18 Months to Build a Legacy | AVB Never Stood a Chance

avbAh the summer. Things were different back then. It feels like a long old stretch ago that Spurs were bulwarking the attempts of the Qatar Investment Authority to take their youthful upwardly-mobile coach to fancy Paris in the abroads. With AVB’s status in the game reinvigorated, how Daniel Levy must regret the opportunity he had to cash-in one of his prized assets and invest the money into something worthwhile like Alan Curbishley or Some Guy Off Twitter.

What ever you make of the board’s decision to terminate the services of Andre Villas-Boas, it can hardly come as a surprise to Tottenham fans or the football world at large. Harsh, almost certainly, but not unexpected. A callous boardroom that finds no issue in binning Big Martin Jol mid-game (or at least did nothing to stop the Dutchman finding out via text) wouldn’t think twice about doing so after an alarming string of results, rounded off neatly with the weekend’s 5 Star home shellacking to Liverpool.

The numbers will tell you that the Portuguese manager was top of pile with his win percentage at Spurs and not too far off course another record-breaking season at White Hart Lane. Sadly for AVB, it was those big numbers- followed by zeroes- that sent the chaps upstairs spiralling into panic/sacky mode. However unreasonable, 3-0, 6-0, 5-0 are the least likely set of results to sedate the nervous trigger finger of Daniel Levy. The shipwrecks of other Spurs managers’ careers will show you the way. Levy is a shrewd but impatient operator.
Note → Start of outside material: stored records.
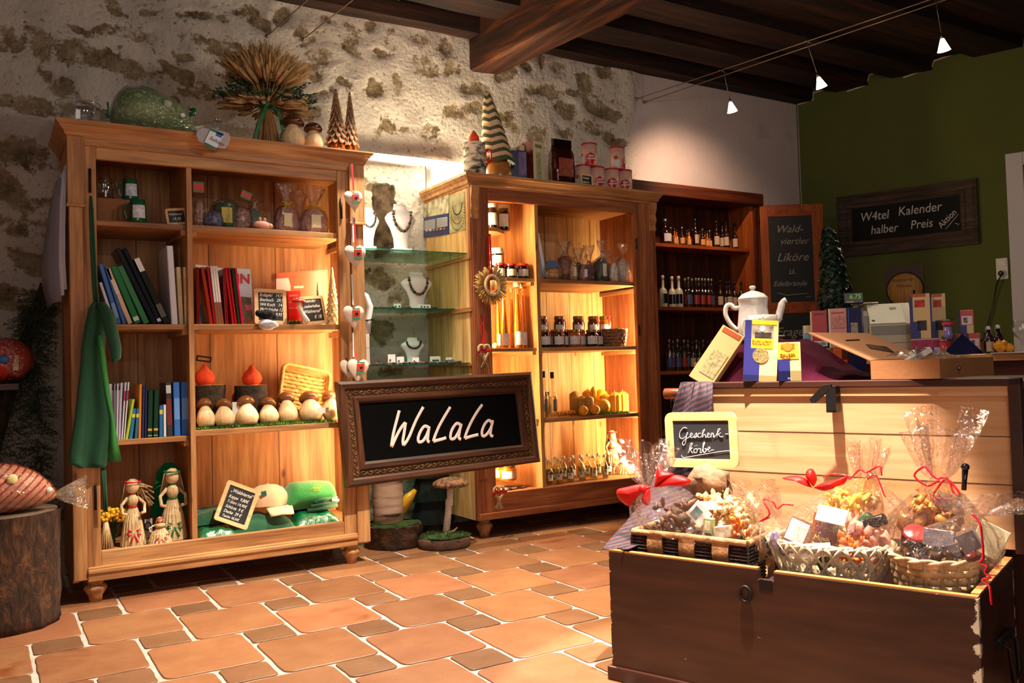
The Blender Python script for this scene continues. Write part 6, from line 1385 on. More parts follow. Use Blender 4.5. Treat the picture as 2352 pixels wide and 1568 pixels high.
bm=BM(); ribbon(bm,[PY(1121,537,SY2+.03),PY(1122,580,SY2),PY(1126,636,SY2-.02)],.012,(0,-1,0)); ribbon(bm,[PY(1125,537,SY2+.03),PY(1128,590,SY2),PY(1129,640,SY2-.02)],.010,(0,-1,0)); obj('red_ribbon',bm,REDR,o)
def sheart(label,px,py,s,bow=True,hang=None,Y=SY2):
    q=PY(px,py,Y); o=thing('straw_heart',label,'straw ornament',q); bm=BM(); H=heart_pts(s,40)
    for k in range(3): tube(bm,[q+Vector((x+.005*math.sin(j*1.1+k*2.1),.005*math.cos(j*1.1+k*2.1),z*1.25)) for j,(x,z) in enumerate(H)],.0055,5,closed=True)
    obj('braided_heart',bm,STRAW,o)
    bm=BM(); b0=q+Vector((0,0,-s*1.2)); 
    for i in range(26): a=-PI/2+random.uniform(-.55,.55); tube(bm,[q+Vector((0,0,-s*.35)),b0,b0+Vector((.055*math.cos(a),random.uniform(-.012,.012),.055*math.sin(a)))],.0022,4)
    obj('straw_tassel',bm,STRAW,o)
    if bow:
        bm=BM(); 
        for sg_ in (-1,1): ribbon(bm,[q,q+Vector((sg_*.03,-.01,.014)),q+Vector((sg_*.045,-.012,0)),q+Vector((sg_*.01,-.012,-.004))],.012,(0,-1,0)); ribbon(bm,[q,q+Vector((sg_*.05,-.012,-.012 if sg_<0 else .0))],.010,(0,-1,0))
        if hang: ribbon(bm,[PY(*hang,Y+.03),q+Vector((.004,0,.02))],.009,(0,-1,0)); ribbon(bm,[PY(hang[0]+7,hang[1],Y+.03),PY(hang[0]-6,hang[1]+25,Y+.02),q+Vector((-.006,0,.02))],.007,(0,-1,0))
        obj('red_ribbon',bm,REDR,o)
sheart('straw heart with wide red bow hanging above the big sign',1112,806,.040,True,(1110,724))
sheart('straw heart hanging at the foot of the right cabinet',1146,1130,.036,True,None,4.44)
# ================= right cabinet contents =================
LBL=mat('cream_label','cfc5b0',.6,var=.12,vs=60); WLB=mat('white_label','d9d4d2',.55,var=.15,vs=70)
def jar(label,p,r,h,cont,lid,lab=LBL,group=None,cloth=False,sealc=None,rz=-.5):
    o=thing('jar',label,'jar',p,rz,group); bm=BM(); lathe(bm,[(r*.88,0),(r*.98,h*.04),(r,h*.12),(r,h*.70),(r*.85,h*.80),(r*.78,h*.84),(r*.78,h*.86)],24); obj('glass_jar',bm,cont,o,True)
    bm=BM(); 
    if cloth: lathe(bm,[(r*1.12,h*.70),(r*1.0,h*.80),(r*.88,h*.88),(r*.88,h),(0,h*1.01)],28,cap=False)
    else: lathe(bm,[(r*.86,h*.84),(r*.88,h*.86),(r*.88,h*.98),(r*.84,h),(0,h)],24)
    obj('lid',bm,lid,o,True)
    bm=BM(); rows=[[(r*1.012*math.sin(t),-r*1.012*math.cos(t),h*z) for t in [-.85+1.7*k/10 for k in range(11)]] for z in (.15,.62)]; grid(bm,rows); obj('paper_label',bm,lab,o,True)
    if sealc:
        bm=BM(); box(bm,r*.35,r*.58,-r*.92,-r*.86,h*.55,h*.99); obj('red_seal_strip',bm,sealc,o,True)
    return o
def pr_(px,base,top,hw,Y,z): 
    p=ctr(px,base,Y,z); return p,(PY(px+hw,base,Y).x-PY(px-hw,base,Y).x)/2,PY(px,top,Y).z-z
DJ=mat('dark_jam','140a0c',.08,coat=.8); CL=mat('cream_lid','cfc7b8',.4); RL=mat('red_lid','c4181a',.3); GL=mat('gold_lid','8a6a3a',.3,metal=.6); AM=mat('amber_honey','a85a10',.06,coat=.8); MID=mat('brown_jam','4a1a10',.08,coat=.8)
GJ='dark jam jars in the left part of the right cabinet'
for l,a in (('dark jar with cream lid beside the post, small top shelf',(1131,512,468,11,4.62,1.869)),('dark jar with cream lid, right one on the small top shelf',(1157,512,470,12,4.66,1.869))): jar(l,*pr_(*a),DJ,CL,group=GJ)
jar('big dark jar with cloth lid stacked on lower jars',Vector((PY(1142,590,4.64).x,4.64,1.631)),.043,.125,DJ,CL,cloth=True,group=GJ)
for l,a in (('dark jar with red lid, nearest the post',(1150,634,604,11,4.60,1.563)),('dark jar with red lid, middle of three',(1174,634,606,12,4.58,1.563)),('dark jar with red lid, right one beside the divider',(1202,634,606,12.5,4.58,1.563)),('dark jar with cream lid hidden below the big jar',(1130,634,601,12,4.66,1.563))): jar(l,*pr_(*a),DJ,RL if 'red' in l else CL,group=GJ)
bm=BM(); p=ctr(1160,606,4.66,1.633); lathe(bm,[(.034,0),(.038,.01),(.030,.018)],20,p); tag(obj('cloth_cover',bm,CL),'loose cream cloth cover lying on the red lidded jars','cover')
# tall honey tubes, long slim bottles
GHB=film('honey_glass',(1.0,.82,.35,1),.06,.03,3,.1)
def slim(label,px,top,base,hw,Y,z,fill,group):
    p,r,h=pr_(px,base,top,hw,Y,z); o=thing('slim_bottle',label,'bottle',p,group=group)
    bm=BM(); lathe(bm,[(r,0),(r*1.02,h*.01),(r*.95,h*.2),(r*.60,h*.6),(r*.42,h*.86),(r*.5,h*.9),(r*.42,h)],20); obj('glass_body',bm,GHB,o,True)
    bm=BM(); lathe(bm,[(r*.8,.004),(r*.8,h*.18),(r*.45,h*.6),(r*.3,h*.82)],16); obj('liquid',bm,fill,o,True)
    bm=BM(); rows=[[(r*1.06*math.sin(t),-r*1.06*math.cos(t),h*z_) for t in [-.9+1.8*k/10 for k in range(11)]] for z_ in (.05,.25)]; grid(bm,rows); obj('paper_label',bm,WLB,o,True)
    bm=BM(); lathe(bm,[(r*.55,h*.93),(r*.58,h*1.0),(0,h*1.005)],16); obj('stopper',bm,CL,o,True)
HO=mat('golden_honey','d88a10',.1,coat=.5)
GG='tall slender honey bottles lit from behind'
for i,(px,tp,hw) in enumerate(((1146,668,6),(1159,664,10),(1178,662,6),(1190,648,11),(1202,652,8))):
    slim('slender honey coloured bottle, %s from the left below the red lidded jars'%ORD[i],px,tp,793,hw,4.60+.04*(i%3),1.129,HO,GG)
bm=BM(); p=ctr(1137,788,4.60,1.147); ball(bm,p,.018,(1,1,1)); tag(obj('beeswax_ball',bm,mat('pale_wax','e8d98a',.5)),'small pale wax ball at left of the honey bottles','candle')
# two flat jars whose lids just show above the sign
for i,px in enumerate((1168,1190)): jar('jar with silver lid just above the big sign, %s'%('left' if i==0 else 'right'),*pr_(px,962,856+2*i,12,4.62,.686),MID,mat('silver_lid','b8b4ae',.25,metal=.8))
# jars under sign
BZ=.26
jar('amber honey jar with white label and red band below the big sign',*pr_(1168,1112,1066,17,4.62,BZ+.055),AM,GL,WLB)
for l,px in (('amber jar with red strip behind the honey jar, left',1146),): jar(l,*pr_(px,1112,1066,11,4.70,BZ+.055),AM,RL,WLB)
for i,px in enumerate((1158,1176,1196)): jar('flat jam jar in lowest row under the honey jars, %s from left'%ORD[i],*pr_(px,1128,1113,12,4.60+.02*i,BZ),MID,GL,WLB)
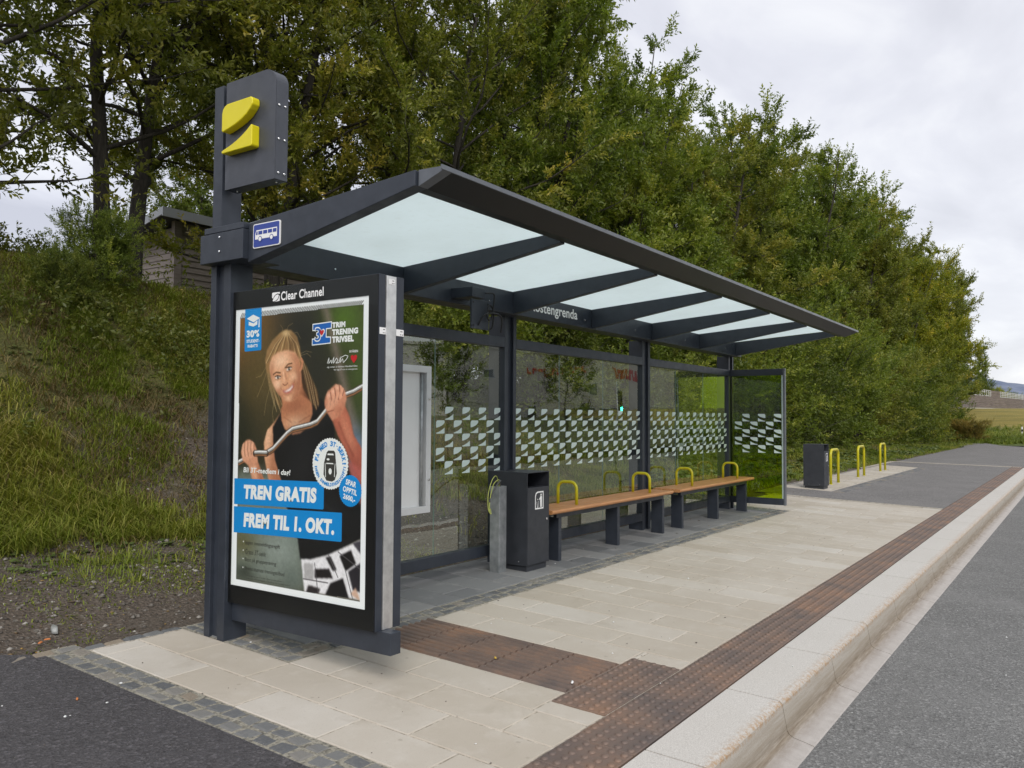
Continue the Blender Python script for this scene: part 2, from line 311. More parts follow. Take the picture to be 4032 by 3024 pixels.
# ------------------------------------------------------------------ terrain
def G(y): return -.1845+.0408*y            # the pavement falls 4 % towards the kerb
def vnoise(x, y, seed=0):
    x = np.asarray(x, float); y = np.asarray(y, float)
    def h(i, j):
        n = np.sin(i*127.1+j*311.7+seed*74.7)*43758.5453; return n-np.floor(n)
    xi, yi = np.floor(x), np.floor(y); fx, fy = x-xi, y-yi; fx = fx*fx*(3-2*fx); fy = fy*fy*(3-2*fy)
    return (h(xi, yi)*(1-fx)+h(xi+1, yi)*fx)*(1-fy)+(h(xi, yi+1)*(1-fx)+h(xi+1, yi+1)*fx)*fy
def hbank(x, y):
    x = np.asarray(x, float); y = np.asarray(y, float)
    z = np.interp(y, [5.25, 5.6, 7.4, 9, 11.2, 13, 17, 40], [0, .06, .42, 1.65, 3.35, 3.62, 3.75, 3.8])*np.interp(x, [4, 8, 12], [1.02, .95, .93])
    z2 = np.interp(y, [5.25, 7.2, 9, 12, 16, 40], [0, .35, 1.0, 1.9, 2.6, 3.2])
    k = np.clip((x-9)/7, 0, 1); k = k*k*(3-2*k)
    fac = np.interp(x, [0, 26, 40, 52, 57], [1, 1, .6, .18, 0])
    z = (z*(1-k)+z2*k)*fac
    amp = np.clip((y-5.4)/1.5, 0, 1)*np.clip((58-x)/4, 0, 1)
    return z+amp*((vnoise(x*.9, y*.9, 1)-.5)*.28+(vnoise(x*2.7, y*2.7, 2)-.5)*.12)+.0
def hfield(x, y):
    return np.interp(np.asarray(x, float), [55, 59, 70, 80, 124, 300], [-.02, .02, 1.1, 2.45, 2.85, 3.2])+np.asarray(y)*0
def grid(name, xs, ys, hf, mat, attr=None):
    X, Y = np.meshgrid(xs, ys); Z = hf(X, Y); n, k = len(xs), len(ys)
    i = np.arange(n-1)[None, :]+n*np.arange(k-1)[:, None]; i = i.ravel()
    o = np_mesh(name, np.stack([X, Y, Z], -1).reshape(-1, 3), np.stack([i, i+1, i+n+1, i+n], -1), mat, attr and {'grass': ('FLOAT', attr(X, Y).ravel())}, True)
    return tag(o, kind='structure')
def grassy(X, Y):
    a = np.clip((Y-6.9-(vnoise(X*.8, Y*.8, 5)-.5)*1.6)/.6, 0, 1)*np.clip((11.5-Y)/1.5+.6, .35, 1)
    lawn = np.clip((X-6.2)/4, 0, 1)*np.clip((Y-5.3)/.3, 0, 1)
    g = np.maximum(a*(X < 14), lawn)
    g *= np.clip(vnoise(X*.45+3, Y*.6, 8)*1.9-.05, .1, 1)
    return np.clip(g, 0, 1)
grid('bank', np.concatenate([np.arange(-14, 18, .16), np.arange(18, 64.1, .5)]), np.concatenate([np.arange(4.75, 13, .14), np.arange(13, 41, 1.0)]), hbank, M['soil'], grassy)
g = MB(); g.poly([(-900, -900, -.75), (4500, -900, -.75), (4500, 4500, -.75), (-900, 4500, -.75)]); tag(g.build('ground', M['ground']), kind='structure')
grid('field', np.arange(55, 300, 1.2), np.arange(-60, 60, 2.4), lambda x, y: hfield(x, y)+(vnoise(x*.3, y*.2, 4)-.5)*.22*np.clip((x-57)/4, 0, 1), M['field'])
g = MB(); g.poly([(-80, -8.5, -.332), (56, -8.5, -.332), (56, 1.2, -.332), (-80, 1.2, -.332)]); tag(g.build('road', M['asphalt_road']), kind='structure')
grid('verge', np.arange(-60, 141, 3.), np.arange(-60, -8.4, 2.), lambda x, y: np.interp(-y, [8.4, 9, 12, 30, 60], [-.5, -.2, .1, 1.4, 1.8]), M['ground'])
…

While the majority of clear-thinking Spurs fans were desperate for AVB to triumph, and, could see the long-term value in backing an ambitious young coach- in truth, the writing had been on the wall for some time. Not only had the body count of stale performances piled up, AVB was windmilling in self-defence of his methods, taking aim at the Daily Mail (hooray!), sections of the home support and pretty much anyone whom looked upon him suspiciously. Beleaguered and world-weary, Villas-Boas was losing the good fight. Modern Football had broken him.

Villas-Boas is a likeable character and a talented coach. For every parochial media grunt and ex-player with ‘Arry Redknapp’s trouser potatoes lodged in their gullet, if nothing else, he was a hero for the underdog. And, in an ideal and just universe, he’d have been given more time to turn things around at Spurs, particularly as upcoming games look pleasingly winnable. But this is not the way of things. Successful legacies are required to built as quickly as it takes to download a Bill Bryson e-book these days. Now we have to realign our faith towards one Timothy Sherwood, for the foreseeable future, and who knows after that. It’s a real shame.